◆ What you need to do ◆
Print the lines from the one that contains "Recreate this scene" to the one that contains "random.seed(7)", inclusive, exactly as they appear, and please drop any pictures.

◆ Records shown ◆
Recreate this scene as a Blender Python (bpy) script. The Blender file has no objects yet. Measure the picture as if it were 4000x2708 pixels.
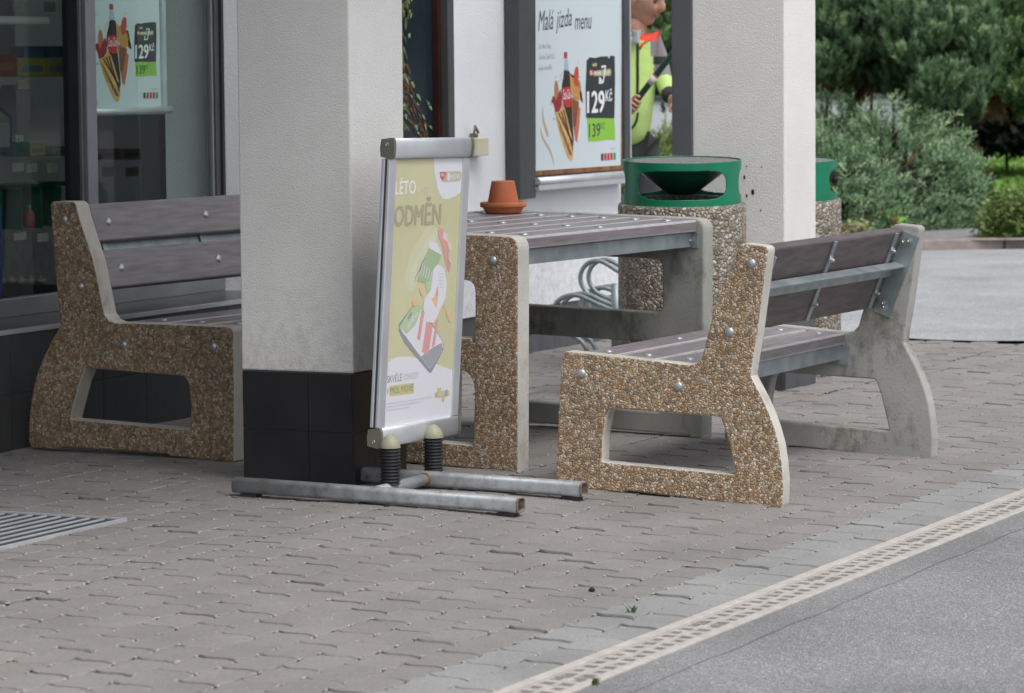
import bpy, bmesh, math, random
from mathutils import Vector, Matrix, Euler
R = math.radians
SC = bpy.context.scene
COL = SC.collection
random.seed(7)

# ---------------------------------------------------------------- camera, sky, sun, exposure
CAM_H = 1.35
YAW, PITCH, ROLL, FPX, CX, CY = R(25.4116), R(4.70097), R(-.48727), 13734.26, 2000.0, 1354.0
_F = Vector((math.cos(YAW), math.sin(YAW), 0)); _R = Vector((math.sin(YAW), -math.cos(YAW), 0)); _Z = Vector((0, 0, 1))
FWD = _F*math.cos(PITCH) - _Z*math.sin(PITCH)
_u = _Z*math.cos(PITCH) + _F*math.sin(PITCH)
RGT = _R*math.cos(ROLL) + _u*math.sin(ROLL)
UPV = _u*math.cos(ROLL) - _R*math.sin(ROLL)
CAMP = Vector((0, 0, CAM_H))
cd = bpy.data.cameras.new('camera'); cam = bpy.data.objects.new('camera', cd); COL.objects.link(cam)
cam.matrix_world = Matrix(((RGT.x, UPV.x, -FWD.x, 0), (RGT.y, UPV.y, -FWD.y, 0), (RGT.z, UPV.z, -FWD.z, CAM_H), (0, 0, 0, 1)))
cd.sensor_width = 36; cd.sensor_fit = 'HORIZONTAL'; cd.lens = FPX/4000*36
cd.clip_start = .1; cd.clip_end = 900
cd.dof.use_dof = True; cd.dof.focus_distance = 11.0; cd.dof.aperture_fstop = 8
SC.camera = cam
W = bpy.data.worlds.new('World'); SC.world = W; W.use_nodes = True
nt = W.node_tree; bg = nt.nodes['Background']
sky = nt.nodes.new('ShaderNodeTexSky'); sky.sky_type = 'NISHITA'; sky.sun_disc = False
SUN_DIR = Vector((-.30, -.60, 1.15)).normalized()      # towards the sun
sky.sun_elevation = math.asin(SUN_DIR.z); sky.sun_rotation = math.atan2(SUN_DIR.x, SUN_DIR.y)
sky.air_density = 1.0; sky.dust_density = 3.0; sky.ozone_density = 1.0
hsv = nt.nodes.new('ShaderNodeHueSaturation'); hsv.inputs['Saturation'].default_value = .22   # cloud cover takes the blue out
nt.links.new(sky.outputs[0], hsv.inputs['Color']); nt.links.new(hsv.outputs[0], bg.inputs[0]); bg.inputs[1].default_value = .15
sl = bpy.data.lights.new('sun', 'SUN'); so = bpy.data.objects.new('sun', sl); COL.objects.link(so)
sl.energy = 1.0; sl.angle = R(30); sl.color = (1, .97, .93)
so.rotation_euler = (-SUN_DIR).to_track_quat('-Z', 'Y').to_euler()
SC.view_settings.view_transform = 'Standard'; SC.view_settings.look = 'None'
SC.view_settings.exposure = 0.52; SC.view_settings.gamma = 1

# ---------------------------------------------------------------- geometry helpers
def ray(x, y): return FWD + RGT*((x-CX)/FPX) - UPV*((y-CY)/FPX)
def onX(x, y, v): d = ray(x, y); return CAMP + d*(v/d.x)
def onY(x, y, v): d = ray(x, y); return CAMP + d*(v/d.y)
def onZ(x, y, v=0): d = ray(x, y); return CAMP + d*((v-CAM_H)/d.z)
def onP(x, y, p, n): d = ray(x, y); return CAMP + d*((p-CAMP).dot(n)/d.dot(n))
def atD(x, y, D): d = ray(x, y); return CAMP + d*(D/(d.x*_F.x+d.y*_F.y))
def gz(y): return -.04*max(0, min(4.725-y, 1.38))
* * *
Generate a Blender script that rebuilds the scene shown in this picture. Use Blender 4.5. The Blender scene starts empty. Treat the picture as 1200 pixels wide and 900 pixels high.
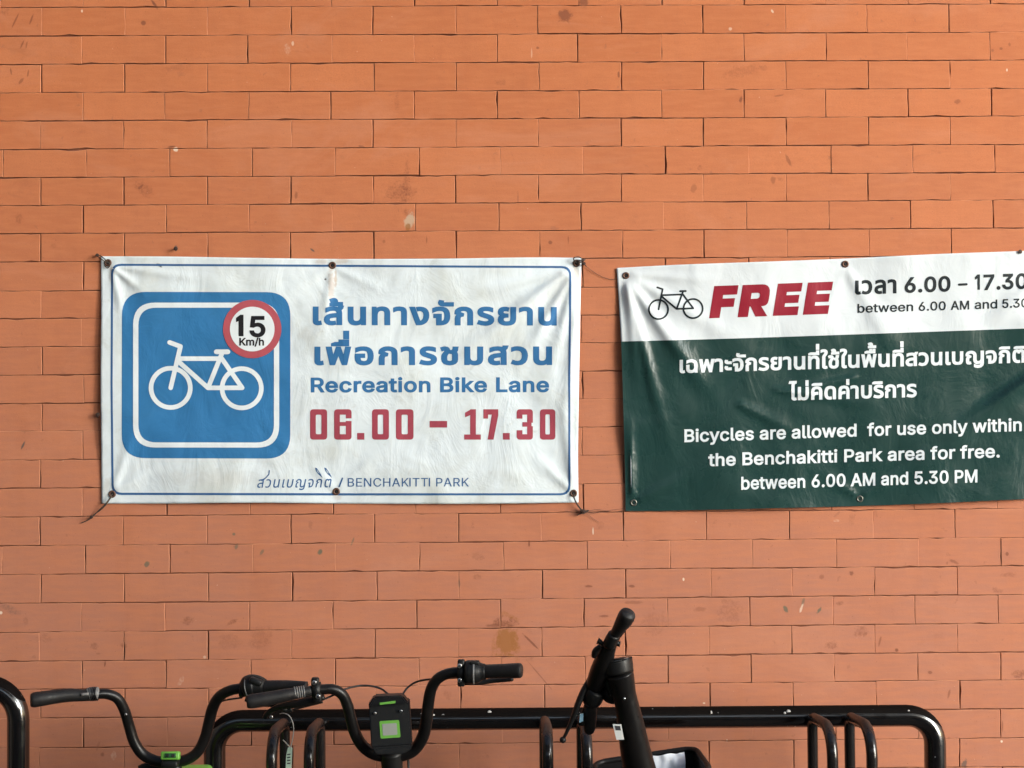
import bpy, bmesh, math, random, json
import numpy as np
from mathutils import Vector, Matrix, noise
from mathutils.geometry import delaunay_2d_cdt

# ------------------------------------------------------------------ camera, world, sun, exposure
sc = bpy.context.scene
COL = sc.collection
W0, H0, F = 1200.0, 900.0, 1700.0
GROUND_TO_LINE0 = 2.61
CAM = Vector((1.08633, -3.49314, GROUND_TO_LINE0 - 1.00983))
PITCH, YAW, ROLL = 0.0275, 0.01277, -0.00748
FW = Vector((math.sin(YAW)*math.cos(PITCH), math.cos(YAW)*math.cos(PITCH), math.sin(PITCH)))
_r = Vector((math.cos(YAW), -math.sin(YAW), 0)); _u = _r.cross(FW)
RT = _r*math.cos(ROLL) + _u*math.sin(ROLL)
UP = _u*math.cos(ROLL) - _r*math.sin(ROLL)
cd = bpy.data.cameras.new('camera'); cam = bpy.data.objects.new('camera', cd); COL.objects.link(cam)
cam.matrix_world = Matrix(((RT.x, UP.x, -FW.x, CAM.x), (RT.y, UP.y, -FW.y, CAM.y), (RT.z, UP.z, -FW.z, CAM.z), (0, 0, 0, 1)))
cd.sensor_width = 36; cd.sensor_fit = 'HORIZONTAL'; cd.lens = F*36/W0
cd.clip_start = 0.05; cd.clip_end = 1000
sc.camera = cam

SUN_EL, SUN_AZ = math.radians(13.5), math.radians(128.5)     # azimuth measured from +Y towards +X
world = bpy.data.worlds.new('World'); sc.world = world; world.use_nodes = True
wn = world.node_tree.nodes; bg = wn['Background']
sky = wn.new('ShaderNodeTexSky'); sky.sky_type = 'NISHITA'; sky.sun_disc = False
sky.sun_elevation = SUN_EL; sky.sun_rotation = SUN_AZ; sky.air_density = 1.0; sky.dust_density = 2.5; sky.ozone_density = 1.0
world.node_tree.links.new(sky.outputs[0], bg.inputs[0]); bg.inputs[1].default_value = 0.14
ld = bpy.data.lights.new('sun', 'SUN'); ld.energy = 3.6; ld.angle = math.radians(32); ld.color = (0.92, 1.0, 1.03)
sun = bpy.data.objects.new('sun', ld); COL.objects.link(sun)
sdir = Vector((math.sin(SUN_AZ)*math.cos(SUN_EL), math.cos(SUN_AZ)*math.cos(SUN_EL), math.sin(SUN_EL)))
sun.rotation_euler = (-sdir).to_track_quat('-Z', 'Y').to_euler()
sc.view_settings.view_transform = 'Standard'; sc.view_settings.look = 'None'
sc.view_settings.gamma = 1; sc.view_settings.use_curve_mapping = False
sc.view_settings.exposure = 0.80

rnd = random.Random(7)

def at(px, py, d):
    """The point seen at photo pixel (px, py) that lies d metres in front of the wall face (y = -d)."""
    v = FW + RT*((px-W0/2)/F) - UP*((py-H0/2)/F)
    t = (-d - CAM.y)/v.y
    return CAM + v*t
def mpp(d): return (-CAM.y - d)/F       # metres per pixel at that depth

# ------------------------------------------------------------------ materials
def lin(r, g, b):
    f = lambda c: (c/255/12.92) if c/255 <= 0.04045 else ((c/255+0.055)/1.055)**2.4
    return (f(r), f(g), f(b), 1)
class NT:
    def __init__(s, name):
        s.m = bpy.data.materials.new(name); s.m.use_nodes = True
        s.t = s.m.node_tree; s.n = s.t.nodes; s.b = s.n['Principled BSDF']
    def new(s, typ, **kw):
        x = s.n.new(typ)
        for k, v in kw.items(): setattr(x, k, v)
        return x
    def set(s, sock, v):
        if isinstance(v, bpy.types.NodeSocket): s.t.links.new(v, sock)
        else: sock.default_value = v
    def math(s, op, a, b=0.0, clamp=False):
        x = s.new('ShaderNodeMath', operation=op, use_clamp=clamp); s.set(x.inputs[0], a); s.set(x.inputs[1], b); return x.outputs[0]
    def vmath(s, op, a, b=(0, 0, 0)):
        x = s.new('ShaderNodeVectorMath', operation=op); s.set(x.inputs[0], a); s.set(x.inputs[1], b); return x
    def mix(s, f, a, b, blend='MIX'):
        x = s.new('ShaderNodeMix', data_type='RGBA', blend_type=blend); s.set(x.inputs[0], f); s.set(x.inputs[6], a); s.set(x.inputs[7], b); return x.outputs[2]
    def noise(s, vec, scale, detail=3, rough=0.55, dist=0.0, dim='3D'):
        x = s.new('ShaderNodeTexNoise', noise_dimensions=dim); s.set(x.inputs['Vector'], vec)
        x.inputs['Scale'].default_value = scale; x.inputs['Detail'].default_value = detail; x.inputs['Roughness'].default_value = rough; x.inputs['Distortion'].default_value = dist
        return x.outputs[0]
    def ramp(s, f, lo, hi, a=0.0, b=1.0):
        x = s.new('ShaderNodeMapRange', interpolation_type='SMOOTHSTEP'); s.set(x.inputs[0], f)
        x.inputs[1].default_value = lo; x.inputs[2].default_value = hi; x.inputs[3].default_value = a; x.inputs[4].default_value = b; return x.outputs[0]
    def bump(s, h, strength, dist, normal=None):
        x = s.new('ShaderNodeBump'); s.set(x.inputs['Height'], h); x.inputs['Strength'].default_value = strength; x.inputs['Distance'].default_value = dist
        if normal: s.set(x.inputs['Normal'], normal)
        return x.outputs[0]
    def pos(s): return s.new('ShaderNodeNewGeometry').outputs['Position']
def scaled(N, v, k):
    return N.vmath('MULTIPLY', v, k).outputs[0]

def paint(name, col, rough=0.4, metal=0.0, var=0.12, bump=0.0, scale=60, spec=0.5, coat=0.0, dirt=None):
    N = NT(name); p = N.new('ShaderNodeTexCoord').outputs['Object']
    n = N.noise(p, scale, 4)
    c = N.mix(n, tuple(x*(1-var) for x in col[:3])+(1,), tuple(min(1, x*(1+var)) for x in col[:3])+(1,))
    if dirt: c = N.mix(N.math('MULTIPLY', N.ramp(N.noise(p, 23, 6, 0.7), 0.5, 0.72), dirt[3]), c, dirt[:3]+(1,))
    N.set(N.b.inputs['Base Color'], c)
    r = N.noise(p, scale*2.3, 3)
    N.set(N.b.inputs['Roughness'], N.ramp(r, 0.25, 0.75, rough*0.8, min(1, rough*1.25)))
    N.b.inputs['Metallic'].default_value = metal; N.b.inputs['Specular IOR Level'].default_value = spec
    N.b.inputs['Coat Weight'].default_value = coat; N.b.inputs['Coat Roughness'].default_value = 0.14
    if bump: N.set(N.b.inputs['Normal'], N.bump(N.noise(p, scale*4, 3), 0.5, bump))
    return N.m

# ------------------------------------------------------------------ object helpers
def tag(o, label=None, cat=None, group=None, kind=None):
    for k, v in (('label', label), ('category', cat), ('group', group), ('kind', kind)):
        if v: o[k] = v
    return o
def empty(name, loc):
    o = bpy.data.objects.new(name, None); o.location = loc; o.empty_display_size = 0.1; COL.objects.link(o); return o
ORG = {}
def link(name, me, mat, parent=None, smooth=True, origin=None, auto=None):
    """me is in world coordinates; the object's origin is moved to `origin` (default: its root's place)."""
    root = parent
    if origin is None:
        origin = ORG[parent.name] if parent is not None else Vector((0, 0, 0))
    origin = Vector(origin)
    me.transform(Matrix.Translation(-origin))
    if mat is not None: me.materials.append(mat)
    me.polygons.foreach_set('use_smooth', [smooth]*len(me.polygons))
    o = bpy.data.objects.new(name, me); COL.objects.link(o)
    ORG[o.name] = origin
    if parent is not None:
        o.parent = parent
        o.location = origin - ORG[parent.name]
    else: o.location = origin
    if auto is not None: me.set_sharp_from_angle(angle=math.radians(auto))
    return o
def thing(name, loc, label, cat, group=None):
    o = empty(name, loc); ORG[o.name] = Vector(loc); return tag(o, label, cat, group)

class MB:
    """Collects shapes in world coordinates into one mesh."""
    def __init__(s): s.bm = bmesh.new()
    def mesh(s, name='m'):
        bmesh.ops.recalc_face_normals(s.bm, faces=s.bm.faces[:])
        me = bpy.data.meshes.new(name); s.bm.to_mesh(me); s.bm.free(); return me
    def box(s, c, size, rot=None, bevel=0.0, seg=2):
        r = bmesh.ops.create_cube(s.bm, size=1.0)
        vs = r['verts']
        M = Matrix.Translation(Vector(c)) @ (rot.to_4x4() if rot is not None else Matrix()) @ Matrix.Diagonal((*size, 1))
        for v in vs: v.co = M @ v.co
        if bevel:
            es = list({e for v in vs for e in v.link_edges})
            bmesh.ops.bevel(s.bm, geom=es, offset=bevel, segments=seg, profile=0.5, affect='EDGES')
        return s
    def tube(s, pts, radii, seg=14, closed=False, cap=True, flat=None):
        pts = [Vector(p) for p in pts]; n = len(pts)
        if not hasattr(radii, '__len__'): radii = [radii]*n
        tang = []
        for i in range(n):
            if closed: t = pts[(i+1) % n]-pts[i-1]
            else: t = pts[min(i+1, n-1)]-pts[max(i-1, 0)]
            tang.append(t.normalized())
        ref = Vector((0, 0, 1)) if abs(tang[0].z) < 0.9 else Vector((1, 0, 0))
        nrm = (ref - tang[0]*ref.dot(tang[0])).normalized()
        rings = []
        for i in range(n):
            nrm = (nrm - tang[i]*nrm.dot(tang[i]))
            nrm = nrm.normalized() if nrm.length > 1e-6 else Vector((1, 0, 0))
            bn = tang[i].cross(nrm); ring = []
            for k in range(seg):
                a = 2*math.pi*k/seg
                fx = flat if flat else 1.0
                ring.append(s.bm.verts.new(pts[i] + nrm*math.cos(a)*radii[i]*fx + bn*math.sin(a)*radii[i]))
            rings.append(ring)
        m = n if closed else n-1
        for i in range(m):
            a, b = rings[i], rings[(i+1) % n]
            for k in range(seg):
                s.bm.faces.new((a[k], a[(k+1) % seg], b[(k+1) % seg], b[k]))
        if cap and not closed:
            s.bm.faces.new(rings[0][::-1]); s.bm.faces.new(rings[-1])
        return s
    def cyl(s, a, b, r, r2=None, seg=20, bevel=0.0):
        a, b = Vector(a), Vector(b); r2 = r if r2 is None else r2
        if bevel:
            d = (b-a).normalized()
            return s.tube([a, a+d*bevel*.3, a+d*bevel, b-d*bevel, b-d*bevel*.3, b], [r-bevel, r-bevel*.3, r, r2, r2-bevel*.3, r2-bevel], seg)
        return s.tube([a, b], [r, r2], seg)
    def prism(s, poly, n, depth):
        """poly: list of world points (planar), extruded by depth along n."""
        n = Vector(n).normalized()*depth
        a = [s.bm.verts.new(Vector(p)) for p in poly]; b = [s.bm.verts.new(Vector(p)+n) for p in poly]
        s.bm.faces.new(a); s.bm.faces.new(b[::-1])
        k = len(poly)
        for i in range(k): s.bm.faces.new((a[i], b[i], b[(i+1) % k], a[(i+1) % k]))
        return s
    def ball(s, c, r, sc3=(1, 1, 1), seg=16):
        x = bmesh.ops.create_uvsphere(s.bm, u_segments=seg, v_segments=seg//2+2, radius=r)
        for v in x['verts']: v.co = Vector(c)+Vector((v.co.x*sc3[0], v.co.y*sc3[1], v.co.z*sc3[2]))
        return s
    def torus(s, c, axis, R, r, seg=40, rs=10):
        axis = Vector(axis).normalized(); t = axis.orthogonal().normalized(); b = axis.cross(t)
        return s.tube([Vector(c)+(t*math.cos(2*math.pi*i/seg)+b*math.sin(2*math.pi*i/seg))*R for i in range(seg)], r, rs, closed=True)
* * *
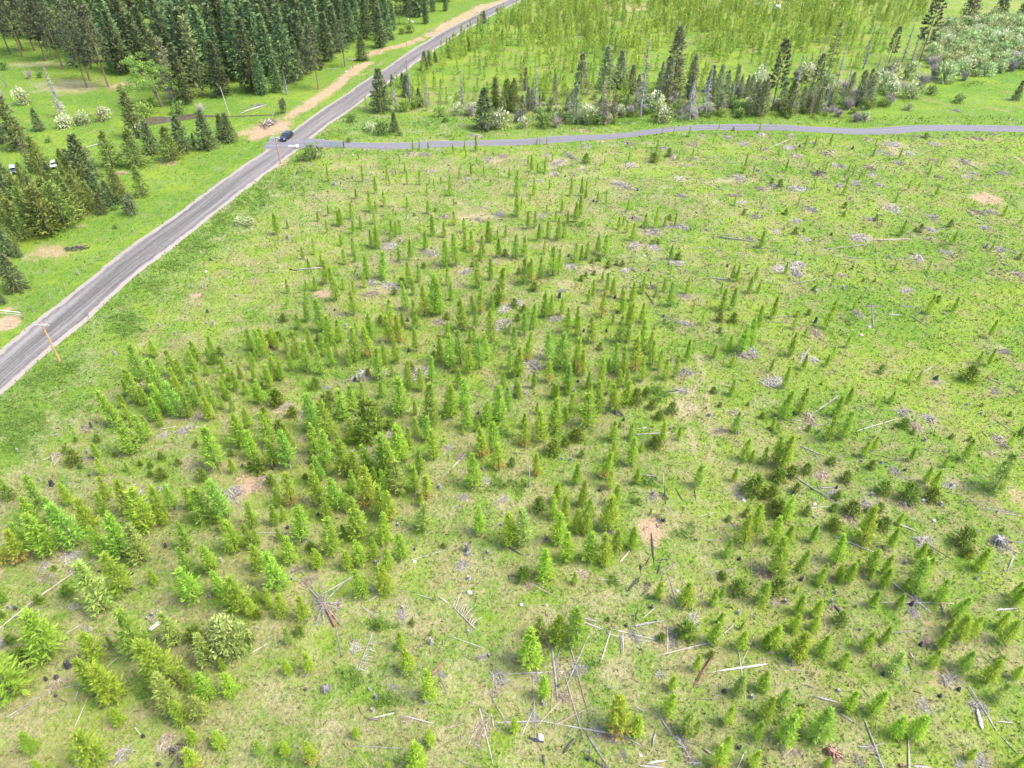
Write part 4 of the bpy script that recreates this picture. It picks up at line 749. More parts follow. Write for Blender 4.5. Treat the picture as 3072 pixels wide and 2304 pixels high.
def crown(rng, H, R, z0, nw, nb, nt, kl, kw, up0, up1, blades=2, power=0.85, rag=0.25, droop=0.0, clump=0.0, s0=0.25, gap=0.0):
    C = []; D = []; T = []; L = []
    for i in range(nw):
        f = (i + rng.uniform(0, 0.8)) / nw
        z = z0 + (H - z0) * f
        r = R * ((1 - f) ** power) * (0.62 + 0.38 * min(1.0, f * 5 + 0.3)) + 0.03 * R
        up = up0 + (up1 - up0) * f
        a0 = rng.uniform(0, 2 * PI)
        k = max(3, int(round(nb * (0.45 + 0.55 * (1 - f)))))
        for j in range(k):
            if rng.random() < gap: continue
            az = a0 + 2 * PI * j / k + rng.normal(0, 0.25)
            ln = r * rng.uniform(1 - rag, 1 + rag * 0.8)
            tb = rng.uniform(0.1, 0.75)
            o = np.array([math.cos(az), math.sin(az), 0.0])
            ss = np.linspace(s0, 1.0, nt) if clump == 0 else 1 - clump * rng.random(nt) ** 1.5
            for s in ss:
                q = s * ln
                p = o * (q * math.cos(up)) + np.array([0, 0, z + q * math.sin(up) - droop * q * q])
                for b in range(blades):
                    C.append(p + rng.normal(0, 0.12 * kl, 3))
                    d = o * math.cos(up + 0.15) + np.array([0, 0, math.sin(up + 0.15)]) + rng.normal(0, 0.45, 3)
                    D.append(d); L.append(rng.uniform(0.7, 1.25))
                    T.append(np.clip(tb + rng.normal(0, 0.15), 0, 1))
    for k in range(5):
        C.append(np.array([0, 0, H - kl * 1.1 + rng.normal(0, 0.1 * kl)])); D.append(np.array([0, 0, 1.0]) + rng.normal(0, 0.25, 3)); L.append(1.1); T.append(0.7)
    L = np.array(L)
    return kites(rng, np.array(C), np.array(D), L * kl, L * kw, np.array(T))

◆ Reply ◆
Recreate this scene as a Blender Python (bpy) script. The Blender file has no objects yet. Measure the picture as if it were 4000x2708 pixels.
import bpy, bmesh, math, random
from mathutils import Vector, Matrix, Euler
R = math.radians
SC = bpy.context.scene
COL = SC.collection
random.seed(7)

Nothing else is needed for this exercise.